-- START DATA SEGMENT --

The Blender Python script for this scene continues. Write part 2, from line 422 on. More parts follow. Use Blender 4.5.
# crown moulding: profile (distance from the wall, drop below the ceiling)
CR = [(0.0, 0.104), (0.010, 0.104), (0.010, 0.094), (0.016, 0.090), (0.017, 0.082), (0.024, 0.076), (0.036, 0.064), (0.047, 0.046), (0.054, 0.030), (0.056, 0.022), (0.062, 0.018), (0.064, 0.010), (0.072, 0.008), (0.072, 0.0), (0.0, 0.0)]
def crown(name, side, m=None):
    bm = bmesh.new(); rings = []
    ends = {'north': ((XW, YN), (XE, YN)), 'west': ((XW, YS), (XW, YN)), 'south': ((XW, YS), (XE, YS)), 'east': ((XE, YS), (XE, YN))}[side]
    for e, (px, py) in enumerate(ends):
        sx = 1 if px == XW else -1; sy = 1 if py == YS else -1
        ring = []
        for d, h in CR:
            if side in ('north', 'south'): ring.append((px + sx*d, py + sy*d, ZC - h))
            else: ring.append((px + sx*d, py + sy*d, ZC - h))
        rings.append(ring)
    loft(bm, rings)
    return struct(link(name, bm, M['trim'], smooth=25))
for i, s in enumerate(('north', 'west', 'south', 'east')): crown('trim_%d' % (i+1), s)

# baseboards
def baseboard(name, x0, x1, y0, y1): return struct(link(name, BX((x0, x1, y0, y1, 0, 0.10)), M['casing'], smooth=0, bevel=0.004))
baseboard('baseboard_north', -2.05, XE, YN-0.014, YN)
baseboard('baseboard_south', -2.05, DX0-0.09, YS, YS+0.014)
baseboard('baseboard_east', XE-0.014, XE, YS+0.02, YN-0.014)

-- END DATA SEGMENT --

SET PROBLEM = Reproduce the material above without altering a single character.

COMPLETE RESPONSE =
The Blender Python script for this scene continues. Write part 2, from line 422 on. More parts follow. Use Blender 4.5.
# crown moulding: profile (distance from the wall, drop below the ceiling)
CR = [(0.0, 0.104), (0.010, 0.104), (0.010, 0.094), (0.016, 0.090), (0.017, 0.082), (0.024, 0.076), (0.036, 0.064), (0.047, 0.046), (0.054, 0.030), (0.056, 0.022), (0.062, 0.018), (0.064, 0.010), (0.072, 0.008), (0.072, 0.0), (0.0, 0.0)]
def crown(name, side, m=None):
    bm = bmesh.new(); rings = []
    ends = {'north': ((XW, YN), (XE, YN)), 'west': ((XW, YS), (XW, YN)), 'south': ((XW, YS), (XE, YS)), 'east': ((XE, YS), (XE, YN))}[side]
    for e, (px, py) in enumerate(ends):
        sx = 1 if px == XW else -1; sy = 1 if py == YS else -1
        ring = []
        for d, h in CR:
            if side in ('north', 'south'): ring.append((px + sx*d, py + sy*d, ZC - h))
            else: ring.append((px + sx*d, py + sy*d, ZC - h))
        rings.append(ring)
    loft(bm, rings)
    return struct(link(name, bm, M['trim'], smooth=25))
for i, s in enumerate(('north', 'west', 'south', 'east')): crown('trim_%d' % (i+1), s)

# baseboards
def baseboard(name, x0, x1, y0, y1): return struct(link(name, BX((x0, x1, y0, y1, 0, 0.10)), M['casing'], smooth=0, bevel=0.004))
baseboard('baseboard_north', -2.05, XE, YN-0.014, YN)
baseboard('baseboard_south', -2.05, DX0-0.09, YS, YS+0.014)
baseboard('baseboard_east', XE-0.014, XE, YS+0.02, YN-0.014)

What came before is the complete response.